Excerpted records
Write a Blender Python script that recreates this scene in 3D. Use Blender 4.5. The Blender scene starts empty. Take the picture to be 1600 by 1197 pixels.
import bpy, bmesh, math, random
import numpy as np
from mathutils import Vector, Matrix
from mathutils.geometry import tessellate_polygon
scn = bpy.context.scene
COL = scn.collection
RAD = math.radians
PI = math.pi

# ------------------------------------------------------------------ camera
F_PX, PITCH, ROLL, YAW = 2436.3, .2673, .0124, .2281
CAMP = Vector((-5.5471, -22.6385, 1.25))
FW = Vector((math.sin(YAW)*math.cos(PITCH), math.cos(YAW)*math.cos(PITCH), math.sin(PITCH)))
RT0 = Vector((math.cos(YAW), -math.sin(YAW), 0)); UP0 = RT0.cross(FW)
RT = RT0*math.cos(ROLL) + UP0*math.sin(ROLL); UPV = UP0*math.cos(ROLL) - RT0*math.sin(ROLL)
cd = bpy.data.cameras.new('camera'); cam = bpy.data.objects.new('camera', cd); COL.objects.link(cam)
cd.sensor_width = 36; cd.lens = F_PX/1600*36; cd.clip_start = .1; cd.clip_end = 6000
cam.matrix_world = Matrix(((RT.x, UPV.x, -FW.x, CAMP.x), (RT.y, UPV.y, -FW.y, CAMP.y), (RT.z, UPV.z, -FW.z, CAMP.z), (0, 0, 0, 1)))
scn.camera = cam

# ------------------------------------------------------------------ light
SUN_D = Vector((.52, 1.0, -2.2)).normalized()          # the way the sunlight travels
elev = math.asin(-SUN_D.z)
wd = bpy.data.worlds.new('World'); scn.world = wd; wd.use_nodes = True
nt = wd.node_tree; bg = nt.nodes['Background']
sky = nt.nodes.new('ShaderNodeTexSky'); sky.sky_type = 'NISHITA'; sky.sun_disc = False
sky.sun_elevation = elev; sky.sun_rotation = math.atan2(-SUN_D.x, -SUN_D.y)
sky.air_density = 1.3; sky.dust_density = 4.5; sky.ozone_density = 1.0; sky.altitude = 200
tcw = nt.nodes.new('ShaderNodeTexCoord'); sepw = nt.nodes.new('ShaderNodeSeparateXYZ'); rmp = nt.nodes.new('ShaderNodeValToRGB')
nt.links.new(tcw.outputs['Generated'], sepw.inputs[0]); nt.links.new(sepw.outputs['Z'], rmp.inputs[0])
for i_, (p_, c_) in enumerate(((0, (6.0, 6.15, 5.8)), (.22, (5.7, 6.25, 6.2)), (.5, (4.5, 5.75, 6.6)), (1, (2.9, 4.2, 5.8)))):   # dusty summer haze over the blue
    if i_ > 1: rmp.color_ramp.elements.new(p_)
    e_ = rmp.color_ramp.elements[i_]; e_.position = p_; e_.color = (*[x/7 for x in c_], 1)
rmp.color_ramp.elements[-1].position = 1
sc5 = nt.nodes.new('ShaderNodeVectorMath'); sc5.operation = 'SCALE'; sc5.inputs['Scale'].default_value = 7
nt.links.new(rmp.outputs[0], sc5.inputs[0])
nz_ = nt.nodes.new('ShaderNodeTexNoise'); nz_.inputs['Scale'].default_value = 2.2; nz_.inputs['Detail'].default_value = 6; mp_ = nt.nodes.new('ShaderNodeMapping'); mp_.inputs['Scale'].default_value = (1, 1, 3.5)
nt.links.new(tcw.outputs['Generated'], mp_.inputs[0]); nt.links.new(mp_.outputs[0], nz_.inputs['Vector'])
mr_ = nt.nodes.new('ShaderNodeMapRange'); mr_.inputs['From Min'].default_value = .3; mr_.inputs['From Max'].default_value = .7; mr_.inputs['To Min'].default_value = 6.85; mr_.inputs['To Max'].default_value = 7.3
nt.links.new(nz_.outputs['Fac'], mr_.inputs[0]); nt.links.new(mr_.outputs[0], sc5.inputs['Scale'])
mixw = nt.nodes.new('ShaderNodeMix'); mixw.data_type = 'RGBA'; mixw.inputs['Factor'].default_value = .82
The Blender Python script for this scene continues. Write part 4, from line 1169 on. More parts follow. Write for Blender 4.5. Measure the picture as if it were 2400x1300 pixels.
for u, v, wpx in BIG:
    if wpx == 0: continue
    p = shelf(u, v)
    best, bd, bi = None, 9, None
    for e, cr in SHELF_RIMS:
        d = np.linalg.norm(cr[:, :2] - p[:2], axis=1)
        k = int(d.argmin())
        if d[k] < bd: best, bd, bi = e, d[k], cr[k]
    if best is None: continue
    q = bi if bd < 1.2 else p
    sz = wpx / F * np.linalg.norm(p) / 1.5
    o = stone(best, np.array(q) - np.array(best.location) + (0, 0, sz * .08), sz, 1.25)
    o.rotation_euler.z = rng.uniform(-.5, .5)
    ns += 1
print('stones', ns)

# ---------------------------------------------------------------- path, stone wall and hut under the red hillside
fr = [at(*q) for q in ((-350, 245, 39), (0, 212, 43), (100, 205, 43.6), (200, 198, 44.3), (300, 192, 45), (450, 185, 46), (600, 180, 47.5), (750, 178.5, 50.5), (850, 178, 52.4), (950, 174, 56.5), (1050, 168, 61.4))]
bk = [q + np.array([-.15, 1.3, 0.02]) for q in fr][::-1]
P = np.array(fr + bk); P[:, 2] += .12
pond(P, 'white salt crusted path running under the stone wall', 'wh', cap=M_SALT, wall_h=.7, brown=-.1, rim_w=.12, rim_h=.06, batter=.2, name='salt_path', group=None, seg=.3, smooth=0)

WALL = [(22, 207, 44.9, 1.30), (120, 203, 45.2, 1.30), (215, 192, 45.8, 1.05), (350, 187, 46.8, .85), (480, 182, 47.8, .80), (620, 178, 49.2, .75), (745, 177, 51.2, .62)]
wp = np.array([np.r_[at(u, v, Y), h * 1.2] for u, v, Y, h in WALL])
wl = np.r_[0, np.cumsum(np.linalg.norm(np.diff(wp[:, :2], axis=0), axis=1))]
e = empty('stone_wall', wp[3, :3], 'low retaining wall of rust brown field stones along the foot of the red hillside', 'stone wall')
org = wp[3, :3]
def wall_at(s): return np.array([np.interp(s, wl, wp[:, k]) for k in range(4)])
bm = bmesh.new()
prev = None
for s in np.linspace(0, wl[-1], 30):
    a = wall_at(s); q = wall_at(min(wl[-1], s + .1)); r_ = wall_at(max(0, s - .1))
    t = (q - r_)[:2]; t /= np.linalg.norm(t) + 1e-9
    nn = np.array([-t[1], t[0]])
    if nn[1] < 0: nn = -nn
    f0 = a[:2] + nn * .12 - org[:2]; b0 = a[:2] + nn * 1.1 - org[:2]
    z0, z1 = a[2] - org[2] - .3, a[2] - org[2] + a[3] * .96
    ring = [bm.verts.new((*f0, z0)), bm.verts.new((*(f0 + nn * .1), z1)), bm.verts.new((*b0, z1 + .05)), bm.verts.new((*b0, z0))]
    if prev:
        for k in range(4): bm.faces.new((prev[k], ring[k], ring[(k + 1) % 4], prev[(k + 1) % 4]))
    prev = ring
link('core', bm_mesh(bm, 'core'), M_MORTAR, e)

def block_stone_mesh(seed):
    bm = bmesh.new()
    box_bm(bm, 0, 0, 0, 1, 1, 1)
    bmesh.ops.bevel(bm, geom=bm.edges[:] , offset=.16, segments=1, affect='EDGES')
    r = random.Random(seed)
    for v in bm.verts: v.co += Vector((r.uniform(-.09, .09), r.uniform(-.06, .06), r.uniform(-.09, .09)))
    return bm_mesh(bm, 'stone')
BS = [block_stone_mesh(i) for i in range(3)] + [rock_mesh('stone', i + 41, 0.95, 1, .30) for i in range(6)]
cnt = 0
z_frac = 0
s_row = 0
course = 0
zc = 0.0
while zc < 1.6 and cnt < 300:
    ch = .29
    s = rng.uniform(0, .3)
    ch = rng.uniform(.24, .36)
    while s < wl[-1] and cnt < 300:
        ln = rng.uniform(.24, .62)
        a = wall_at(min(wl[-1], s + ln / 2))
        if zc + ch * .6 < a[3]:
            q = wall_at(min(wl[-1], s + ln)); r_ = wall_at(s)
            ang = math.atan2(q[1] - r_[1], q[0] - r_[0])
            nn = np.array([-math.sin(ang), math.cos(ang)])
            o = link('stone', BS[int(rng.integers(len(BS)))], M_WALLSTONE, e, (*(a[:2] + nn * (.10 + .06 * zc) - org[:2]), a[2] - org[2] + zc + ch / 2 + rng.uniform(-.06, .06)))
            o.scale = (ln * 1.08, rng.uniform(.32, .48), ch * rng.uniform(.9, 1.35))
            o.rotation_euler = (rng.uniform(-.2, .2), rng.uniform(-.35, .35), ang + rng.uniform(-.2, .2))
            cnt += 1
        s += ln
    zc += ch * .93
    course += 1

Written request
Using the data above, extract exactly the lines from the one that holds "The Blender Python" to the one that holds "pond(P, 'white salt", both ends included, and no others.

Correct answer
The Blender Python script for this scene continues. Write part 4, from line 1169 on. More parts follow. Write for Blender 4.5. Measure the picture as if it were 2400x1300 pixels.
for u, v, wpx in BIG:
    if wpx == 0: continue
    p = shelf(u, v)
    best, bd, bi = None, 9, None
    for e, cr in SHELF_RIMS:
        d = np.linalg.norm(cr[:, :2] - p[:2], axis=1)
        k = int(d.argmin())
        if d[k] < bd: best, bd, bi = e, d[k], cr[k]
    if best is None: continue
    q = bi if bd < 1.2 else p
    sz = wpx / F * np.linalg.norm(p) / 1.5
    o = stone(best, np.array(q) - np.array(best.location) + (0, 0, sz * .08), sz, 1.25)
    o.rotation_euler.z = rng.uniform(-.5, .5)
    ns += 1
print('stones', ns)

# ---------------------------------------------------------------- path, stone wall and hut under the red hillside
fr = [at(*q) for q in ((-350, 245, 39), (0, 212, 43), (100, 205, 43.6), (200, 198, 44.3), (300, 192, 45), (450, 185, 46), (600, 180, 47.5), (750, 178.5, 50.5), (850, 178, 52.4), (950, 174, 56.5), (1050, 168, 61.4))]
bk = [q + np.array([-.15, 1.3, 0.02]) for q in fr][::-1]
P = np.array(fr + bk); P[:, 2] += .12
pond(P, 'white salt crusted path running under the stone wall', 'wh', cap=M_SALT, wall_h=.7, brown=-.1, rim_w=.12, rim_h=.06, batter=.2, name='salt_path', group=None, seg=.3, smooth=0)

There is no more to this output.